Pode-se afirmar que, no nível da imanência, há os patamares: fundamental (o nível das estruturas profundas, em que predomina o maior grau de abstração), narrativo (onde o sentido se organiza em programas que envolvem sujeitos e objetos, numa sucessão de estados de transformação em que os sujeitos visam valores) e discursivo (que considera os aspectos de tempo, de espaço, os atores, os temas e as figuras).

Enfim, de posse dessa metodologia, propomo-nos, nesse trabalho, analisar O meu Guri de Chico Buarque nos três níveis do PGS, ou seja,
não se tratará aqui de buscar as “reais” intenções do homem Chico Buarque, mas sim identificar quais marcas foram deixadas no texto e, a partir delas, traçar um percurso gerativo de sentido ou sentidos e, conseqüentemente, apresentar um recorte semiótico da canção.

Trazemos, com intuito de situar o leitor, alguns dados sobre o compositor do texto para, a seguir, reproduzir o poema narrativo, na íntegra.

1. CHICO BUARQUE E SUA CANÇÃO: ESCOLHAS JUSTIFICADAS

Francisco Buarque de Hollanda, o Chico Buarque, é um compositor dos mais respeitados e consagrados no Brasil e fora dele. Conhecido, e reconhecido, por unir poeticidade e melodia a um aguçado desvelamento das mazelas sociais incrustadas em nossa sociedade; pela atemporalidade e pelo não-espaço, características determinantes em sua obra e que a tornam eterna e sempre atual.

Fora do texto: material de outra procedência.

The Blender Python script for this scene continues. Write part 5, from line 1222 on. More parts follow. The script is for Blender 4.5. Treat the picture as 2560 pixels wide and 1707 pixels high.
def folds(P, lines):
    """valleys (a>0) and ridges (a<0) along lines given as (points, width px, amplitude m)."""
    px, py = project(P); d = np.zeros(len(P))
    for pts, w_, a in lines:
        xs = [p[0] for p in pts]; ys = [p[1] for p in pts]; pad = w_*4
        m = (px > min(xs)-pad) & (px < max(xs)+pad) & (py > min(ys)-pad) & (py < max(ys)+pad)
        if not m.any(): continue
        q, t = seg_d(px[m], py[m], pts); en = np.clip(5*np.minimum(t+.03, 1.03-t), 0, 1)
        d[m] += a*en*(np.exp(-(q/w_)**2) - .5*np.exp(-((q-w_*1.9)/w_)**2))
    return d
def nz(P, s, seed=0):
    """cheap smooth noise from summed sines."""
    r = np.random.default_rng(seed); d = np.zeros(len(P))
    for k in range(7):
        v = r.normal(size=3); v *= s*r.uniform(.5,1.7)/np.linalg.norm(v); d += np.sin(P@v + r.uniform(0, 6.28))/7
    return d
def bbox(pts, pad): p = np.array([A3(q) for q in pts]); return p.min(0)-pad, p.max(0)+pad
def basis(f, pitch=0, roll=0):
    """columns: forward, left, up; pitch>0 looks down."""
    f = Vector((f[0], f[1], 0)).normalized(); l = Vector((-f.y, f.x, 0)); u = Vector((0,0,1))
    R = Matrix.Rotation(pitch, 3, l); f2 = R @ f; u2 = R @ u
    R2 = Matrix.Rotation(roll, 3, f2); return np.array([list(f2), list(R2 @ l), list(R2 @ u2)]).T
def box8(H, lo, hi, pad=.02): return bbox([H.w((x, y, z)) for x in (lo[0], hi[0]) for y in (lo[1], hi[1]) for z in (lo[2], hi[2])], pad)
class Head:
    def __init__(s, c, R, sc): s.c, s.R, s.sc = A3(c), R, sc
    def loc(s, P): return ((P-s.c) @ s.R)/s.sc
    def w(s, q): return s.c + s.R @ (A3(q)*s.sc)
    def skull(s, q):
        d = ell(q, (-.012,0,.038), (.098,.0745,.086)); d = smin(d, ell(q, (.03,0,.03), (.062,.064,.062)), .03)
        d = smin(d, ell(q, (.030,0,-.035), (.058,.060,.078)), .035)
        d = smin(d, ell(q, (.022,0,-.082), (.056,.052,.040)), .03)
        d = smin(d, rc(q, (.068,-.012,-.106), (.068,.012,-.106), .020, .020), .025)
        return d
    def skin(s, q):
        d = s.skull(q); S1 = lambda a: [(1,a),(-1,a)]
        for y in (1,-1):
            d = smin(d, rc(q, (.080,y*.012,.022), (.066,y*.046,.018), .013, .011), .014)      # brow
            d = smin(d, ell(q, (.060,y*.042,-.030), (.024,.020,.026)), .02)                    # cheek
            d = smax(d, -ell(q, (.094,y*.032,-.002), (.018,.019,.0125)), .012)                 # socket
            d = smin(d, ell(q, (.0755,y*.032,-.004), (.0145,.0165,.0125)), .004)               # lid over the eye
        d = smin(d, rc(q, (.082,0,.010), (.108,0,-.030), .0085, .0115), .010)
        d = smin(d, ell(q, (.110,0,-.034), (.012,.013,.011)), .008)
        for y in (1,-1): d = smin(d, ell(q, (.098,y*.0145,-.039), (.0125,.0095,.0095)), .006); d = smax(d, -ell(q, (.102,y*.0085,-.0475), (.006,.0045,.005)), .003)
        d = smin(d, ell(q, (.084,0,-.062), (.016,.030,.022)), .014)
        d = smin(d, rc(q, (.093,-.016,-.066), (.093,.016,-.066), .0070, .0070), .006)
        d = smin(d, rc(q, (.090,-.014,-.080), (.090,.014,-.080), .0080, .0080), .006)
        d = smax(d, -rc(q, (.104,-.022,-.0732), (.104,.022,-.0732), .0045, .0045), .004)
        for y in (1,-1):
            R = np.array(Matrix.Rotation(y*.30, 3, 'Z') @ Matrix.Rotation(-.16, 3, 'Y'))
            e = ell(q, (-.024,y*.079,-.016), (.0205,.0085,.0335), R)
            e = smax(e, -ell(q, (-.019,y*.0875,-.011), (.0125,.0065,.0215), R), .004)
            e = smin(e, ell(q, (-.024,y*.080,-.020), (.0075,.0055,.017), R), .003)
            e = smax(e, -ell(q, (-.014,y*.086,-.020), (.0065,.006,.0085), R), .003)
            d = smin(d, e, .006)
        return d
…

A canção O meu guri, gravada em 1981, tem como foco o jovem marginalizado dos grandes centros urbanos. Jovens que são arregimentados, ‘capturados’ pelo tráfico de drogas, ou seja, são soldados na/em guerra e que, como em qualquer guerra, vão ao front para matar ou morrer. E, embora transcorridos 26 anos, é um assunto que, infelizmente, ocupa espaço nos cadernos policiais de boa parte dos jornais de circulação nacional.

O Meu Guri

Chico Buarque


Quando, seu moço, nasceu meu rebento
Não era o momento dele rebentar
Já foi nascendo com cara de fome
E eu não tinha nem nome pra lhe dar
Como fui levando, não sei lhe explicar
Fui assim levando ele a me levar
E na sua meninice ele um dia me disse
Que chegava lá
Olha aí
Olha aí
Olha aí, ai o meu guri, olha aí
Olha aí, é o meu guri
E ele chega
Chega suado e veloz do batente
E traz sempre um presente pra me encabular
Tanta corrente de ouro, seu moço
Que haja pescoço pra enfiar
Me trouxe uma bolsa já com tudo dentro
Chave, caderneta, terço e patuá
Um lenço e uma penca de documentos
Pra finalmente eu me identificar, olha aí
Olha aí, ai o meu guri, olha aí
Olha aí, é o meu guri
E ele chega
Chega no morro com carregamento
Pulseira, cimento, relógio, pneu, gravador
Rezo até ele chegar cá no alto
Essa onda de assalto tá um horror
Eu consolo ele, ele me consola
Boto ele no colo pra ele me ninar
De repente acordo, olho pro lado
E o danado já foi trabalhar, olha aí
Olha aí, ai o meu guri, olha aí
Olha aí, é o meu guri
E ele chega
Chega estampado, manchete, retrato
Com venda nos olhos, legenda e as iniciais
Eu não entendo essa gente, seu moço
Fazendo alvoroço demais
O guri no mato, acho que tá rindo
Acho que tá lindo de papo pro ar
Desde o começo, eu não disse, seu moço
Ele disse que chegava lá
Olha aí, olha aí
Olha aí, ai o meu guri, olha aí
Olha aí, é o meu guri.


2. ANÁLISE

Nosso olhar buscou focar no texto da canção O meu guri “o que ele diz e como faz para dizer o que diz”, e analisar os níveis propostos por Greimas: o fundamental, o narrativo e o discursivo. O que se propõe, então, é uma aplicação prática da Teoria Semiótica, buscando uma reflexão isenta e centrada no texto.


2.1 AS FRONTEIRAS SOCIAIS

O meu guri está estruturada em quatro estrofes, às quais, numaperspectiva semiótica, constroem no nível fundamental, ou seja, no nível mais abstrato da geração de sentido a oposição pobreza x riqueza ou classe social desprestigiada x classe social de prestígio. Essa oposição é detectada na 1ª e 2ª estrofes, “...com cara de fome” x “tanta corrente de ouro”.